----- RECORDED INFORMATION -----
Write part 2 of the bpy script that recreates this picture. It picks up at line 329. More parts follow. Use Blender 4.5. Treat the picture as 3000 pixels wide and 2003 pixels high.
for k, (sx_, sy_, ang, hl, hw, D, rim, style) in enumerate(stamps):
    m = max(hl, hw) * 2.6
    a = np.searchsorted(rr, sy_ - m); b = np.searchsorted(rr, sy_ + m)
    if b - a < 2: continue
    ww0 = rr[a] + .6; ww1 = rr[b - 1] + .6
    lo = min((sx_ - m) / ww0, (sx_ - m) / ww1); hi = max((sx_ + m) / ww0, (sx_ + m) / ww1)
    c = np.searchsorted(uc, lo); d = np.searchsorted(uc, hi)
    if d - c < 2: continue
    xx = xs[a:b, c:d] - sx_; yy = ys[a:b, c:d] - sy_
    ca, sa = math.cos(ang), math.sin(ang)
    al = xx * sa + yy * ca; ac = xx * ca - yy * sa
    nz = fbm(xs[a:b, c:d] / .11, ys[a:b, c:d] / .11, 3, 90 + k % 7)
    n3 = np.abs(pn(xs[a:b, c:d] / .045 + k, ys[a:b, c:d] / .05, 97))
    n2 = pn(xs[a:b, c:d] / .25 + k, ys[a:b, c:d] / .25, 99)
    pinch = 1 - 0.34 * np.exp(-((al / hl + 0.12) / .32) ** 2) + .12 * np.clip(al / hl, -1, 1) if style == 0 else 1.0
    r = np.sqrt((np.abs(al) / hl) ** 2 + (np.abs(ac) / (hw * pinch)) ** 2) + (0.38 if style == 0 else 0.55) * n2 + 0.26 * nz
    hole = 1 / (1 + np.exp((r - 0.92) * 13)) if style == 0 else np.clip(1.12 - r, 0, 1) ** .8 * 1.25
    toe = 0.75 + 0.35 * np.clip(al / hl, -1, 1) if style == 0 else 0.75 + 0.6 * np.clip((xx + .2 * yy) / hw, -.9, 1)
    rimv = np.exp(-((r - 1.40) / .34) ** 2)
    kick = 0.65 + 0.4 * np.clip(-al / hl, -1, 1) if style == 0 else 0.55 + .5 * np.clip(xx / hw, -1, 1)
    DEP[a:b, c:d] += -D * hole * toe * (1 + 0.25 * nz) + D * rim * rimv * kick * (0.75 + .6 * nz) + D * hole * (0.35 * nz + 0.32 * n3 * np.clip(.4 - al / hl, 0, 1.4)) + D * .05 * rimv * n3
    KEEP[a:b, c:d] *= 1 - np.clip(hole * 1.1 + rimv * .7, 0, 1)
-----
**EXERCISE PROMPT**
Using the data above, return each line exactly as written.

**RESPONSE TO THIS EXERCISE**
Write part 2 of the bpy script that recreates this picture. It picks up at line 329. More parts follow. Use Blender 4.5. Treat the picture as 3000 pixels wide and 2003 pixels high.
for k, (sx_, sy_, ang, hl, hw, D, rim, style) in enumerate(stamps):
    m = max(hl, hw) * 2.6
    a = np.searchsorted(rr, sy_ - m); b = np.searchsorted(rr, sy_ + m)
    if b - a < 2: continue
    ww0 = rr[a] + .6; ww1 = rr[b - 1] + .6
    lo = min((sx_ - m) / ww0, (sx_ - m) / ww1); hi = max((sx_ + m) / ww0, (sx_ + m) / ww1)
    c = np.searchsorted(uc, lo); d = np.searchsorted(uc, hi)
    if d - c < 2: continue
    xx = xs[a:b, c:d] - sx_; yy = ys[a:b, c:d] - sy_
    ca, sa = math.cos(ang), math.sin(ang)
    al = xx * sa + yy * ca; ac = xx * ca - yy * sa
    nz = fbm(xs[a:b, c:d] / .11, ys[a:b, c:d] / .11, 3, 90 + k % 7)
    n3 = np.abs(pn(xs[a:b, c:d] / .045 + k, ys[a:b, c:d] / .05, 97))
    n2 = pn(xs[a:b, c:d] / .25 + k, ys[a:b, c:d] / .25, 99)
    pinch = 1 - 0.34 * np.exp(-((al / hl + 0.12) / .32) ** 2) + .12 * np.clip(al / hl, -1, 1) if style == 0 else 1.0
    r = np.sqrt((np.abs(al) / hl) ** 2 + (np.abs(ac) / (hw * pinch)) ** 2) + (0.38 if style == 0 else 0.55) * n2 + 0.26 * nz
    hole = 1 / (1 + np.exp((r - 0.92) * 13)) if style == 0 else np.clip(1.12 - r, 0, 1) ** .8 * 1.25
    toe = 0.75 + 0.35 * np.clip(al / hl, -1, 1) if style == 0 else 0.75 + 0.6 * np.clip((xx + .2 * yy) / hw, -.9, 1)
    rimv = np.exp(-((r - 1.40) / .34) ** 2)
    kick = 0.65 + 0.4 * np.clip(-al / hl, -1, 1) if style == 0 else 0.55 + .5 * np.clip(xx / hw, -1, 1)
    DEP[a:b, c:d] += -D * hole * toe * (1 + 0.25 * nz) + D * rim * rimv * kick * (0.75 + .6 * nz) + D * hole * (0.35 * nz + 0.32 * n3 * np.clip(.4 - al / hl, 0, 1.4)) + D * .05 * rimv * n3
    KEEP[a:b, c:d] *= 1 - np.clip(hole * 1.1 + rimv * .7, 0, 1)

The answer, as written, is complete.